QUESTIONS TO THE PARTIES
Was the recovery of the salary supplement from the applicant in conformity with the requirements of Article 1 of Protocol No. 1 to the Convention?
(a) Was the interference “subject to the conditions provided for by law”?
(b) Did the interference serve a legitimate public (or general) interest, within the meaning of the mentioned Article?

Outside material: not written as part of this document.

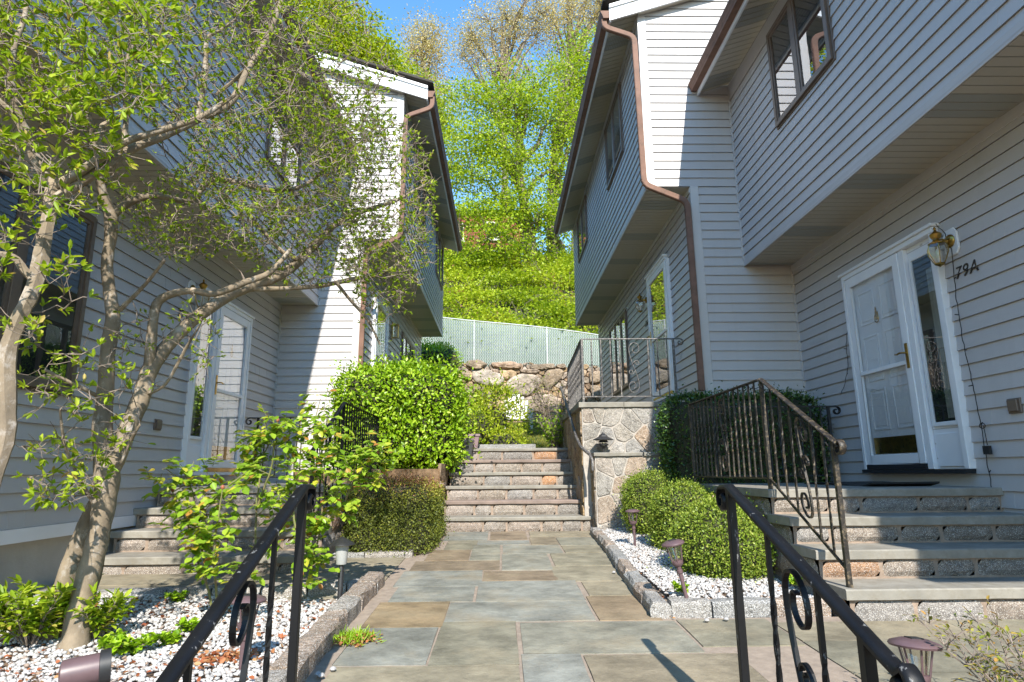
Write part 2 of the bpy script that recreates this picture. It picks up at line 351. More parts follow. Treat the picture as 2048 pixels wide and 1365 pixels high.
def window(X, s, y0, y1, z0, z1, cuts, parent, blind=.0, curtain=False):
    b = MB(); frame_box(b, X, s, y0, y1, z0, z1, .045, -.01, .055)
    frame_box(b, X, s, y0-.02, y1+.02, z0-.02, z1+.02, .02, -.01, .03)
    for c in cuts: b.box(X+s*-.01, X+s*.052, c-.035, c+.035, z0+.045, z1-.045)
    wo = b.build('window', M['frame'], parent, bevel=.003)
    f = MB(); e = [y0+.045]+[q for c in cuts for q in (c-.035, c+.035)]+[y1-.045]
    g = MB()
    for a, c in zip(e[::2], e[1::2]):
        frame_box(f, X, s, a, c, z0+.045, z1-.045, .03, .0, .044)
        g.quad((X+s*.032, a+.03, z0+.075), (X+s*.032, c-.03, z0+.075), (X+s*.032, c-.03, z1-.075), (X+s*.032, a+.03, z1-.075))
    f.build('sash', M['frame'], wo, bevel=.003); g.build('pane', M['glass'], wo)
    MB().box(X+s*.0225, X+s*.0235, y0+.04, y1-.04, z0+.04, z1-.04).build('interior', M['dark'], wo)
    if blind:
        k = MB(); z = z1-.05
        while z > z1-.05-blind*(z1-z0): k.box(X+s*.025, X+s*.028, y0+.08, y1-.08, z-.02, z); z -= .026
        k.build('blind', M['blind'], wo)
    if curtain:
        k = MB()
        for a, c in zip(e[::2], e[1::2]):
            k.box(X+s*.025, X+s*.029, c-.03-.22*(c-a), c-.03, z0+.08, z1-.08); k.box(X+s*.025, X+s*.028, a+.03, a+.03+.12*(c-a), z0+.08, z1-.08)
        k.build('curtain', M['curtain'], wo)
    return wo
def panel_door(X, s, y0, y1, z0, z1, hy, parent, brass_kick=True, side=None, six=True, knocker=True, strip='brass', midrail=.47):
    """storm door over a panelled door; hy = +1 when the handle is on the nearer (small y) side."""
    W = lambda d, y, z: (X+s*d, y, z)
    B = lambda b, d0, d1, a, c, e, f: b.box(X+s*d0, X+s*d1, a, c, e, f)
    c = MB(); ya, yb = (y0, y1) if side is None else (side, y1)
    B(c, -.01, .075, y1-.045, y1, z0, z1); B(c, -.01, .075, ya, yb-.045, z1-.05, z1); B(c, -.01, .06, y0-.075, y0, z0, z1-.05)
    B(c, -.01, .095, ya-.02, yb+.02, z1, z1+.03)
    if side is not None:
        B(c, -.01, .07, side, side+.055, z0, z1-.05); B(c, -.01, .02, side+.055, y0-.075, z0, z1-.05)
    cas = c.build('door_frame', M['trim'], parent, bevel=.004)
    # storm door
    d = MB(); f0, f1 = .038, .068; a, e = y0+.004, y1-.05; zb, zt = z0+.05, z1-.055; st = .085
    for q in ((a, a+st, zb, zt), (e-st, e, zb, zt), (a+st, e-st, zb, zb+.09), (a+st, e-st, zt-.10, zt), (a+st, e-st, zb+midrail*(zt-zb)-.02, zb+midrail*(zt-zb)+.02)):
        B(d, f0, f1, *q)
    sd = d.build('storm_door', M['door'], parent, bevel=.004)
    zm = zb+midrail*(zt-zb)
    g = MB()
    for q0, q1 in ((zb+.09, zm-.02), (zm+.02, zt-.10)): g.quad(W(.050, a+st, q0), W(.050, e-st, q0), W(.050, e-st, q1), W(.050, a+st, q1)); g.build('glass', M['stormglass'], sd)
    h = MB(); hyy = a+st*.5 if hy > 0 else e-st*.5
    B(h, f1, f1+.008, hyy-.016, hyy+.016, zm-.06, zm+.17)
    dr = 1 if hy > 0 else -1
    h.tube([W(f1, hyy, zm+.08), W(f1+.05, hyy, zm+.08), W(f1+.055, hyy+dr*.03, zm+.082), W(f1+.05, hyy+dr*.07, zm+.075), W(f1+.045, hyy+dr*.11, zm+.082)], [.008, .008, .009, .008, .006], 8)
    h.build('handle', M['brass'], sd, smooth=True)
    # inner door, six raised panels
    i = MB(); B(i, -.01, .024, a-.01, e+.01, z0+.04, z1-.05)
    if six:
        wy = (e-a-.36)/2
        for (p0, p1) in ((.17, .38), (.42, .66), (.72, .90)):
            for yy in (a+.13, e-.13-wy):
                zz0, zz1 = zb+p0*(zt-zb), zb+p1*(zt-zb)
                frame_box(i, X, s, yy, yy+wy, zz0, zz1, .018, .024, .031); B(i, .024, .029, yy+.04, yy+wy-.04, zz0+.04, zz1-.04)
    ind = i.build('inner_door', M['door' if six else 'dark'], parent, bevel=.003)
    if brass_kick:
        k = MB(); B(k, .0245, .028, a+.10, e-.10, zb+.10, zb+.26); k.build('kick_plate', M['brass'], ind)
    if knocker:
        k = MB(); ym = (a+e)/2+.03; zk = z0+1.52
        k.lathe(W(.034, ym, zk), [(.012, 0), (.02, .02), (.010, .045), (.014, .06), (.003, .085)], 10, sx=.3)
        k.tube([W(.033, ym+.03*math.sin(t), zk-.035+.045*math.cos(t)) for t in np.linspace(.3, 5.98, 14)], .005, 6); k.box(X+s*.024, X+s*.032, ym-.02, ym+.02, zk-.05, zk+.03)
        k.build('knocker', M['brass'], ind, smooth=True)
    t = MB(); B(t, -.01, .10, ya, y1-.0, z0-.035, z0-.001); t.build('threshold', M['dark'] if strip == 'dark' else M['trim'], parent)
    t = MB(); B(t, .03, .074, a, e, z0+.002, z0+.046); t.build('door_sweep', M[{'yellow': 'yellow_strip', 'brass': 'brass', 'dark': 'dark'}[strip]], sd)
    if side is not None:
        l = MB(); s0, s1 = side+.075, y0-.10
        frame_box(l, X, s, s0, s1, z0+.36, z1-.16, .035, .015, .04); B(l, .015, .03, s0, s1, z0+.02, z0+.30)
        sl_ = l.build('sidelight', M['trim'], parent, bevel=.004)
        MB().quad((X+s*.031, s0+.035, z0+.395), (X+s*.031, s1-.035, z0+.395), (X+s*.031, s1-.035, z1-.195), (X+s*.031, s0+.035, z1-.195)).build('sidelight_glass', M['glass'], sl_)
        MB().box(X+s*.0222, X+s*.0235, s0+.03, s1-.03, z0+.39, z1-.19).build('interior', M['dark'], sl_)
        cu = MB(); cu.box(X+s*.0245, X+s*.027, s0+.05, s0+.13, z0+.42, z1-.32)
        cu.build('curtain', M['curtain'], sl_)
    return sd
def gutter(X, s, y0, y1, z, parent):
    """K style gutter; X = outer face; s = direction from wall outward."""
    prof = [(0, 0), (0, -.02), (-.012, -.045), (-.03, -.075), (-.035, -.115), (-.115, -.115), (-.115, 0), (-.108, 0), (-.108, -.107), (-.04, -.107), (-.022, -.072), (-.008, -.02), (-.008, 0)]
    b = MB(); b.prism([(X+s*a, y0, z+c) for a, c in prof], (0, y1-y0, 0))
    for ye in (y0-.003, y1-.005): b.prism([(X+s*a, ye, z+c) for a, c in prof[:7]], (0, .008, 0))
    return b.build('gutter', M['gutter'], parent)
def downspout(pts, parent):
    b = MB(); P = [Vector(p) for p in pts]; q = [P[0]]
    for i in range(1, len(P)-1):
        a, c = (P[i-1]-P[i]), (P[i+1]-P[i]); ra = min(.09, a.length*.4); rc = min(.09, c.length*.4); A = P[i]+a.normalized()*ra; Cc = P[i]+c.normalized()*rc
        for t in (0, .25, .5, .75, 1): q.append(A*(1-t)**2+P[i]*2*t*(1-t)+Cc*t*t)
    q.append(P[-1])
    b.tube(q, .052, 4, up=(0, 1, 0), flat=.8); 
    return b.build('downspout', M['gutter'], parent, bevel=.006, seg=2)
def post_y(b, x0, x1, Y, z0, z1): b.box(x0, x1, Y-.022, Y+.01, z0, z1)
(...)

(c) Did the interference strike a fair balance between the demands of the general interest and the interests of the applicant? In particular:
(i) Did the authorities act in good time and in an appropriate and consistent manner (see, mutatis mutandis, Moskal v. Poland , no. 10373/05, § 72, 15 September 2009; Čakarević v. Croatia , no. 48921/13, § 84, 26 April 2018; and, for a recent example, Casarin v. Italy , no. 4893/13, § 68, 11 February 2021)?
(ii) Did the applicant contribute to the receipt of benefits beyond his legal entitlement by false submissions or other acts which would not have been in good faith ( Čakarević, cited above, § 82; Casarin , cited above, § 59; and compare with B. v. the United Kingdom , no. 36571/06, § 39, 14 February 2012)?
(iii) Did the recovered amount represent a significant part of the applicant’s income (see, mutatis mutandis, Moskal, cited above, § 74, and compare with Iwaszkiewicz v. Poland , no. 30614/06, § 57, 26 July 2011)?